§ **WRITTEN INSTRUCTION**: Produce a verbatim copy of the entries listed below.

§ **RECORD EXTRACTS**:
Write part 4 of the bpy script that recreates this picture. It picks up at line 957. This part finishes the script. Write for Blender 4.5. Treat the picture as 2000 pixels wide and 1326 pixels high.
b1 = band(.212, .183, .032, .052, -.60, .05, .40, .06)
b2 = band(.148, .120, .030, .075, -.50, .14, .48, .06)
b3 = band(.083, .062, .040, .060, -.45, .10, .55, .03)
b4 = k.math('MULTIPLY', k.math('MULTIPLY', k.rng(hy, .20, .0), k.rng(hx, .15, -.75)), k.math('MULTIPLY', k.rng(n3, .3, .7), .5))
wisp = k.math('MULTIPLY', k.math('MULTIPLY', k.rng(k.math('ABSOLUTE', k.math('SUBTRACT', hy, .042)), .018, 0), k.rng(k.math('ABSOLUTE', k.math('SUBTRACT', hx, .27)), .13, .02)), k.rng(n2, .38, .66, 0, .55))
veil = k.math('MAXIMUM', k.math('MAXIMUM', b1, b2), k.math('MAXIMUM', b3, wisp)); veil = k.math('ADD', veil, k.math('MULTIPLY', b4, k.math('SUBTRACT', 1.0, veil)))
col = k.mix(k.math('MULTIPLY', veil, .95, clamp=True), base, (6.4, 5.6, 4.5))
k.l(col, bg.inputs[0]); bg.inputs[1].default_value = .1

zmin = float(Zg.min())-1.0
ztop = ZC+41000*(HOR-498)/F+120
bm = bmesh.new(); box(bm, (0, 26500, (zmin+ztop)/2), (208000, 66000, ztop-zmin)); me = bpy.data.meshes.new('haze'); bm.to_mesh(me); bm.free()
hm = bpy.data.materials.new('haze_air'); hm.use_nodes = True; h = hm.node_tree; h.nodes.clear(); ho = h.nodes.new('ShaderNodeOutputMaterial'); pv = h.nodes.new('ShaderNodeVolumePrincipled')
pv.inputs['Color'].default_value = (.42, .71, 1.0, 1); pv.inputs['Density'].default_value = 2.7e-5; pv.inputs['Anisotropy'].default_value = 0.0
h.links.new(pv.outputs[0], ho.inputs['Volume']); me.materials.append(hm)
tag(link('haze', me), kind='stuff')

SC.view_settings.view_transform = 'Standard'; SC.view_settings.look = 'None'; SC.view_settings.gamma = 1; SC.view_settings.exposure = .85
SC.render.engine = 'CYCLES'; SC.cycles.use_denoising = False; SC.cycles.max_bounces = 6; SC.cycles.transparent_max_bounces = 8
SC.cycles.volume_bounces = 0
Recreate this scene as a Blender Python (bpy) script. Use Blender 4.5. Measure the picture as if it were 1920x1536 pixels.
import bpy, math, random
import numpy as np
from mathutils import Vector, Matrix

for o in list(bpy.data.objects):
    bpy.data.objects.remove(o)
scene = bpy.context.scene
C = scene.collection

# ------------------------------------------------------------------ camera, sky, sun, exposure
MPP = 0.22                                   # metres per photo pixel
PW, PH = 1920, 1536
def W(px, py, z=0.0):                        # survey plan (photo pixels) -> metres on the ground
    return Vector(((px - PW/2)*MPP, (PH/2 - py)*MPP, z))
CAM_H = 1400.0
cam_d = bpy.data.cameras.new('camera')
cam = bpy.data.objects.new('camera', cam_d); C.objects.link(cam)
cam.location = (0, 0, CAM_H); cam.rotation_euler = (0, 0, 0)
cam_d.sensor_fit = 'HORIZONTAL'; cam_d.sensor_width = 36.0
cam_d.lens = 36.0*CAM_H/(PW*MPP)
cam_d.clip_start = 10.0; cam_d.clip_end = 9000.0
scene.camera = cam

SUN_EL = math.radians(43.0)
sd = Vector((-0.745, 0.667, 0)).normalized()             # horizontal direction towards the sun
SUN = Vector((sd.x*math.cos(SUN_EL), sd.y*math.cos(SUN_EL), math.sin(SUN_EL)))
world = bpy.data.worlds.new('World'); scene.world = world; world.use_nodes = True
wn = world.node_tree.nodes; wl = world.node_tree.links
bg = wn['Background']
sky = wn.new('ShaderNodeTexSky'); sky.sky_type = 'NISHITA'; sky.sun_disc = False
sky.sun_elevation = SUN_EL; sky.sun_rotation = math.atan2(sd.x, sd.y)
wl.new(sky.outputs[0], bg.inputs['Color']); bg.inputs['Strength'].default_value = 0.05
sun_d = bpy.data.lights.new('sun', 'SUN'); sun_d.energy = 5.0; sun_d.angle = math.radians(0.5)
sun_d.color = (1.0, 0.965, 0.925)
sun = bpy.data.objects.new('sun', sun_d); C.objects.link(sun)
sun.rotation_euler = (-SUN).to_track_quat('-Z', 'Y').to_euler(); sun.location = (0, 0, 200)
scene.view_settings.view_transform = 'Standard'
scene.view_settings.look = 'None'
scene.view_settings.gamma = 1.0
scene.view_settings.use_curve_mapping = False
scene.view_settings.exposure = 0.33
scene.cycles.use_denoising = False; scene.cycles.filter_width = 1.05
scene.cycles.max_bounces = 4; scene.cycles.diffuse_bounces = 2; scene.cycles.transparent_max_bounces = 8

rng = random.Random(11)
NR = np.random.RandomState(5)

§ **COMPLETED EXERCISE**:
Write part 4 of the bpy script that recreates this picture. It picks up at line 957. This part finishes the script. Write for Blender 4.5. Treat the picture as 2000 pixels wide and 1326 pixels high.
b1 = band(.212, .183, .032, .052, -.60, .05, .40, .06)
b2 = band(.148, .120, .030, .075, -.50, .14, .48, .06)
b3 = band(.083, .062, .040, .060, -.45, .10, .55, .03)
b4 = k.math('MULTIPLY', k.math('MULTIPLY', k.rng(hy, .20, .0), k.rng(hx, .15, -.75)), k.math('MULTIPLY', k.rng(n3, .3, .7), .5))
wisp = k.math('MULTIPLY', k.math('MULTIPLY', k.rng(k.math('ABSOLUTE', k.math('SUBTRACT', hy, .042)), .018, 0), k.rng(k.math('ABSOLUTE', k.math('SUBTRACT', hx, .27)), .13, .02)), k.rng(n2, .38, .66, 0, .55))
veil = k.math('MAXIMUM', k.math('MAXIMUM', b1, b2), k.math('MAXIMUM', b3, wisp)); veil = k.math('ADD', veil, k.math('MULTIPLY', b4, k.math('SUBTRACT', 1.0, veil)))
col = k.mix(k.math('MULTIPLY', veil, .95, clamp=True), base, (6.4, 5.6, 4.5))
k.l(col, bg.inputs[0]); bg.inputs[1].default_value = .1

zmin = float(Zg.min())-1.0
ztop = ZC+41000*(HOR-498)/F+120
bm = bmesh.new(); box(bm, (0, 26500, (zmin+ztop)/2), (208000, 66000, ztop-zmin)); me = bpy.data.meshes.new('haze'); bm.to_mesh(me); bm.free()
hm = bpy.data.materials.new('haze_air'); hm.use_nodes = True; h = hm.node_tree; h.nodes.clear(); ho = h.nodes.new('ShaderNodeOutputMaterial'); pv = h.nodes.new('ShaderNodeVolumePrincipled')
pv.inputs['Color'].default_value = (.42, .71, 1.0, 1); pv.inputs['Density'].default_value = 2.7e-5; pv.inputs['Anisotropy'].default_value = 0.0
h.links.new(pv.outputs[0], ho.inputs['Volume']); me.materials.append(hm)
tag(link('haze', me), kind='stuff')

SC.view_settings.view_transform = 'Standard'; SC.view_settings.look = 'None'; SC.view_settings.gamma = 1; SC.view_settings.exposure = .85
SC.render.engine = 'CYCLES'; SC.cycles.use_denoising = False; SC.cycles.max_bounces = 6; SC.cycles.transparent_max_bounces = 8
SC.cycles.volume_bounces = 0
Recreate this scene as a Blender Python (bpy) script. Use Blender 4.5. Measure the picture as if it were 1920x1536 pixels.
import bpy, math, random
import numpy as np
from mathutils import Vector, Matrix

for o in list(bpy.data.objects):
    bpy.data.objects.remove(o)
scene = bpy.context.scene
C = scene.collection

# ------------------------------------------------------------------ camera, sky, sun, exposure
MPP = 0.22                                   # metres per photo pixel
PW, PH = 1920, 1536
def W(px, py, z=0.0):                        # survey plan (photo pixels) -> metres on the ground
    return Vector(((px - PW/2)*MPP, (PH/2 - py)*MPP, z))
CAM_H = 1400.0
cam_d = bpy.data.cameras.new('camera')
cam = bpy.data.objects.new('camera', cam_d); C.objects.link(cam)
cam.location = (0, 0, CAM_H); cam.rotation_euler = (0, 0, 0)
cam_d.sensor_fit = 'HORIZONTAL'; cam_d.sensor_width = 36.0
cam_d.lens = 36.0*CAM_H/(PW*MPP)
cam_d.clip_start = 10.0; cam_d.clip_end = 9000.0
scene.camera = cam

SUN_EL = math.radians(43.0)
sd = Vector((-0.745, 0.667, 0)).normalized()             # horizontal direction towards the sun
SUN = Vector((sd.x*math.cos(SUN_EL), sd.y*math.cos(SUN_EL), math.sin(SUN_EL)))
world = bpy.data.worlds.new('World'); scene.world = world; world.use_nodes = True
wn = world.node_tree.nodes; wl = world.node_tree.links
bg = wn['Background']
sky = wn.new('ShaderNodeTexSky'); sky.sky_type = 'NISHITA'; sky.sun_disc = False
sky.sun_elevation = SUN_EL; sky.sun_rotation = math.atan2(sd.x, sd.y)
wl.new(sky.outputs[0], bg.inputs['Color']); bg.inputs['Strength'].default_value = 0.05
sun_d = bpy.data.lights.new('sun', 'SUN'); sun_d.energy = 5.0; sun_d.angle = math.radians(0.5)
sun_d.color = (1.0, 0.965, 0.925)
sun = bpy.data.objects.new('sun', sun_d); C.objects.link(sun)
sun.rotation_euler = (-SUN).to_track_quat('-Z', 'Y').to_euler(); sun.location = (0, 0, 200)
scene.view_settings.view_transform = 'Standard'
scene.view_settings.look = 'None'
scene.view_settings.gamma = 1.0
scene.view_settings.use_curve_mapping = False
scene.view_settings.exposure = 0.33
scene.cycles.use_denoising = False; scene.cycles.filter_width = 1.05
scene.cycles.max_bounces = 4; scene.cycles.diffuse_bounces = 2; scene.cycles.transparent_max_bounces = 8

rng = random.Random(11)
NR = np.random.RandomState(5)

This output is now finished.